> [REQUIRED WORK] Output a verbatim copy of the data, cut off after the line that contains "return m, nt, out".
=== SUPPLIED DATA ===
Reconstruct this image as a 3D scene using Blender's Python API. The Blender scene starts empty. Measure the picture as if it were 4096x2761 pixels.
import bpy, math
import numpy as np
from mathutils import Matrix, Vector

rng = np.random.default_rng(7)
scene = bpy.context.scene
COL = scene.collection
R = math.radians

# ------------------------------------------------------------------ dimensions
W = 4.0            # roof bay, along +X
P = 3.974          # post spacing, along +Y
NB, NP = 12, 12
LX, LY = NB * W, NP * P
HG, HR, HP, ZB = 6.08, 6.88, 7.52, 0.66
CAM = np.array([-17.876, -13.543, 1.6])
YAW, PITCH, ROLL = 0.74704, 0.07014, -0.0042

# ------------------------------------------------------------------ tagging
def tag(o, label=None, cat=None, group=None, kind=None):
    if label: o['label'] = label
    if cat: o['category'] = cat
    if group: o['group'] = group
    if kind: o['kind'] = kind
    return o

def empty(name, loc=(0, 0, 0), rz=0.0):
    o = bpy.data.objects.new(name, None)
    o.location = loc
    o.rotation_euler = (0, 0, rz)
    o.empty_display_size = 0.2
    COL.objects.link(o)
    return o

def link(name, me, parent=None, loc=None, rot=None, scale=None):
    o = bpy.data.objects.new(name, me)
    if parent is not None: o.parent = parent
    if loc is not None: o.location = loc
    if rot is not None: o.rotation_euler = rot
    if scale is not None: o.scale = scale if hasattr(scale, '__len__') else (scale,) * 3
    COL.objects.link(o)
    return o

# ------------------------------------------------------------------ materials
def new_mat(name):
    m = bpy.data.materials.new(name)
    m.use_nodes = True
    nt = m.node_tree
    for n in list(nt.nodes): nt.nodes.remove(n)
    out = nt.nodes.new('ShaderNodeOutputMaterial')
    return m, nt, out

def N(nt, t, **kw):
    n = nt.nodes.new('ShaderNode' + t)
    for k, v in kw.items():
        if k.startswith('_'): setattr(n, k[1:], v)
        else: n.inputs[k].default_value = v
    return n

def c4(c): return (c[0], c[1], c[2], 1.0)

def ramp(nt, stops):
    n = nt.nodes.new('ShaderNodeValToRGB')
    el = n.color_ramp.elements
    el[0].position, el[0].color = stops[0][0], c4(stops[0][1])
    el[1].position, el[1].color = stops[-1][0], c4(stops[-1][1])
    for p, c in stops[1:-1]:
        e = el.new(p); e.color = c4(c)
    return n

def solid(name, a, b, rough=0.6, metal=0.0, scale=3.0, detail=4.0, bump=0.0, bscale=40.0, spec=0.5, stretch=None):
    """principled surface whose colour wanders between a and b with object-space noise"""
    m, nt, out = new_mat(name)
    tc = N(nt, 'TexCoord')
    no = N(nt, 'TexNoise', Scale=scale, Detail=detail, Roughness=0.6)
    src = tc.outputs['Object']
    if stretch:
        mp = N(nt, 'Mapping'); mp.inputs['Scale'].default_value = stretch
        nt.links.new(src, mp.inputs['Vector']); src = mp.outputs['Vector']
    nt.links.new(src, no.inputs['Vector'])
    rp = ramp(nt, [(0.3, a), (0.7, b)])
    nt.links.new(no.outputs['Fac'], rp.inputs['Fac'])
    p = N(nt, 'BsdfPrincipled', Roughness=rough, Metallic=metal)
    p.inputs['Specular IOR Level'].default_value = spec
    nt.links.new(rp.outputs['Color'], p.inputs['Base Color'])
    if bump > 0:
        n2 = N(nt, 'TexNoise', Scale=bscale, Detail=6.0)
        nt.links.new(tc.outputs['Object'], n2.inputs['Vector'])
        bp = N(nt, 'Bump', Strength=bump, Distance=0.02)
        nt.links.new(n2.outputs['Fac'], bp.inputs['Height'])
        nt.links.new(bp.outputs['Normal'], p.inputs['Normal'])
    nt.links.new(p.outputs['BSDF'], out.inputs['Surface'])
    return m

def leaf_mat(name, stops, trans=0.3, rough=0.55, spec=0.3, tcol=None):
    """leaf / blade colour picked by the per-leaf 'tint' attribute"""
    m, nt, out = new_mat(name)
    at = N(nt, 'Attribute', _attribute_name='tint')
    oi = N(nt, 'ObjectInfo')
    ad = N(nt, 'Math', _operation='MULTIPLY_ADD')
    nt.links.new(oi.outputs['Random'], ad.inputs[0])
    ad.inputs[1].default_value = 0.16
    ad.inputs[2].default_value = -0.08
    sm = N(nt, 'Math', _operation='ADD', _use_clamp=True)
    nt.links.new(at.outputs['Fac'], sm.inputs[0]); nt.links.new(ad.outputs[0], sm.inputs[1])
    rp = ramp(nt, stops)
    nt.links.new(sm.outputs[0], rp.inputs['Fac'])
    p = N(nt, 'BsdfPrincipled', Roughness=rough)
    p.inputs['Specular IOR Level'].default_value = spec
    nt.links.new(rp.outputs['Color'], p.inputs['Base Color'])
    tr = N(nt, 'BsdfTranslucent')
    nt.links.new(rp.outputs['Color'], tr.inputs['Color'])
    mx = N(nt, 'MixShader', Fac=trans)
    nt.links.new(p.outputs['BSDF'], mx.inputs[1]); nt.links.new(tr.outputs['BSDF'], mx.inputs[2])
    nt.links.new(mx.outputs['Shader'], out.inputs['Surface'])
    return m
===
> [COMPLETE RESPONSE]
Reconstruct this image as a 3D scene using Blender's Python API. The Blender scene starts empty. Measure the picture as if it were 4096x2761 pixels.
import bpy, math
import numpy as np
from mathutils import Matrix, Vector

rng = np.random.default_rng(7)
scene = bpy.context.scene
COL = scene.collection
R = math.radians

# ------------------------------------------------------------------ dimensions
W = 4.0            # roof bay, along +X
P = 3.974          # post spacing, along +Y
NB, NP = 12, 12
LX, LY = NB * W, NP * P
HG, HR, HP, ZB = 6.08, 6.88, 7.52, 0.66
CAM = np.array([-17.876, -13.543, 1.6])
YAW, PITCH, ROLL = 0.74704, 0.07014, -0.0042

# ------------------------------------------------------------------ tagging
def tag(o, label=None, cat=None, group=None, kind=None):
    if label: o['label'] = label
    if cat: o['category'] = cat
    if group: o['group'] = group
    if kind: o['kind'] = kind
    return o

def empty(name, loc=(0, 0, 0), rz=0.0):
    o = bpy.data.objects.new(name, None)
    o.location = loc
    o.rotation_euler = (0, 0, rz)
    o.empty_display_size = 0.2
    COL.objects.link(o)
    return o

def link(name, me, parent=None, loc=None, rot=None, scale=None):
    o = bpy.data.objects.new(name, me)
    if parent is not None: o.parent = parent
    if loc is not None: o.location = loc
    if rot is not None: o.rotation_euler = rot
    if scale is not None: o.scale = scale if hasattr(scale, '__len__') else (scale,) * 3
    COL.objects.link(o)
    return o

# ------------------------------------------------------------------ materials
def new_mat(name):
    m = bpy.data.materials.new(name)
    m.use_nodes = True
    nt = m.node_tree
    for n in list(nt.nodes): nt.nodes.remove(n)
    out = nt.nodes.new('ShaderNodeOutputMaterial')
    return m, nt, out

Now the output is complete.